How's the response to Under The Skin been going till now?

BB Mayes: Our record label isn't compelled by a 'fast return' policy. They have had a slow burn kind of promotion of our album, which really suits our music. Having that faith in us really takes the pressure off. Feedback is slowly building in momentum and it has all been very positive. It's been cool to see how the label has put it out there just enough so that people can find it and not feel they are being told 'yeah, this band is the next cool thing.' I think that's another reason why people have responded very positively to the whole thing.

What are your ambitions as a band and as individuals?

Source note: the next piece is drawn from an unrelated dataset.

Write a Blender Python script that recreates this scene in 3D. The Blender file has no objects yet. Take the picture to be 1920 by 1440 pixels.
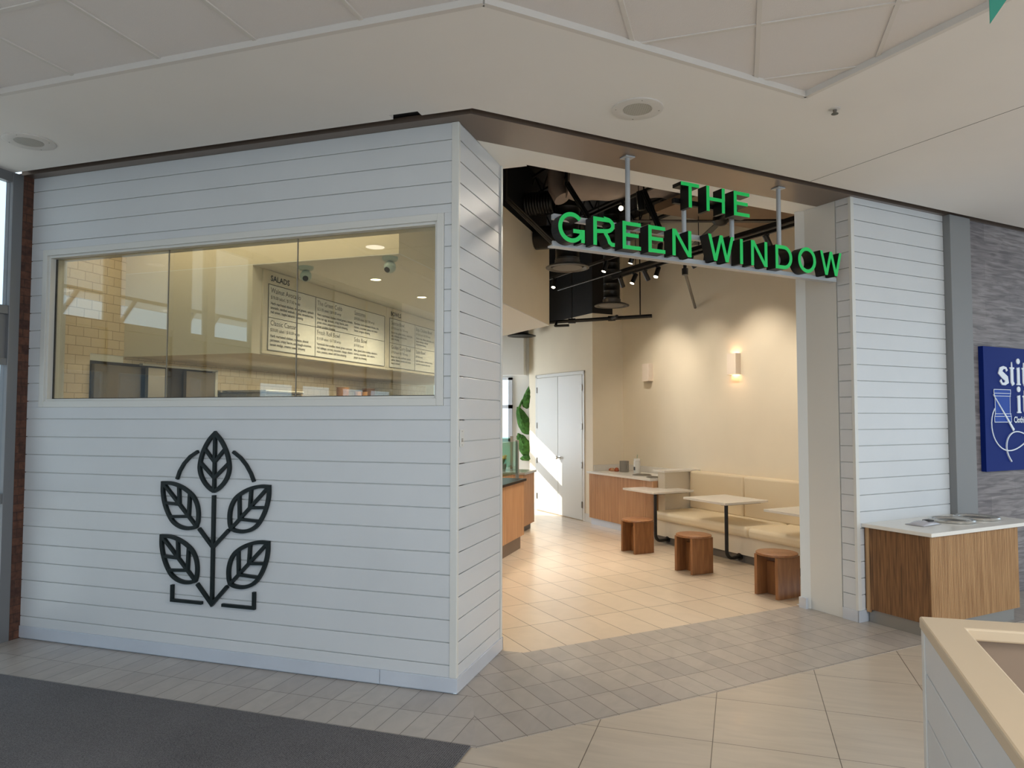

Anna: I can't speak for everyone, but I would consider myself to be successful if I can make a living doing what I love, which is music and performing. Even if it's not on some gigantic superstar scale. If my music reaches people and touches them or causes them to think, I've done my job.

David Vella: Our ambition is to simply make records and songs that stand the test of time. We are songwriters. I cannot imagine any other ambition than being able to do this for ever. Write songs, make records, and play live. For me there is nothing more important or satisfying.

I'd like your point of view on life. I'd also like your opinion about all the violence and hatred going on in various parts of the planet (like Iraq).

Anna: My policy on life has always been that everything happens for a reason and that what doesn't kill you makes you stronger. No one's life is perfect or easy - it's always going to be a struggle in some way and it's what you learn from your struggles and the people you meet along the way that matters. I think that violence in any form sucks. It seems to me that there must always be another way to solve problems. Unfotunately, there are places in the world where violence is the only language that they will listen to.

Finally I'd like you to send a message out to all of those who'll read this Interview from all over the planet. Write anything you feel like writing to them...

Anna: Never forget that you can love and respect someone without completely understanding them or where they're coming from. Compassion is the greatest gift you can give another human being. THANK YOU for listening to our music! You are the reason we can keep doing what we love and we will never forget that.

BB Mayes: We do what we feel is natural and hope that it speaks to people, that it connects in someway, shape, or form. When it does, it is an amazing feeling and gives us validation that we should stay on this path, continue writing, continue recording. We do not know where we would be without this connection. Probably, emotionally bankrupt. We have gotten so much back from our fans; it is a debt that we will have to spend a lifetime paying back.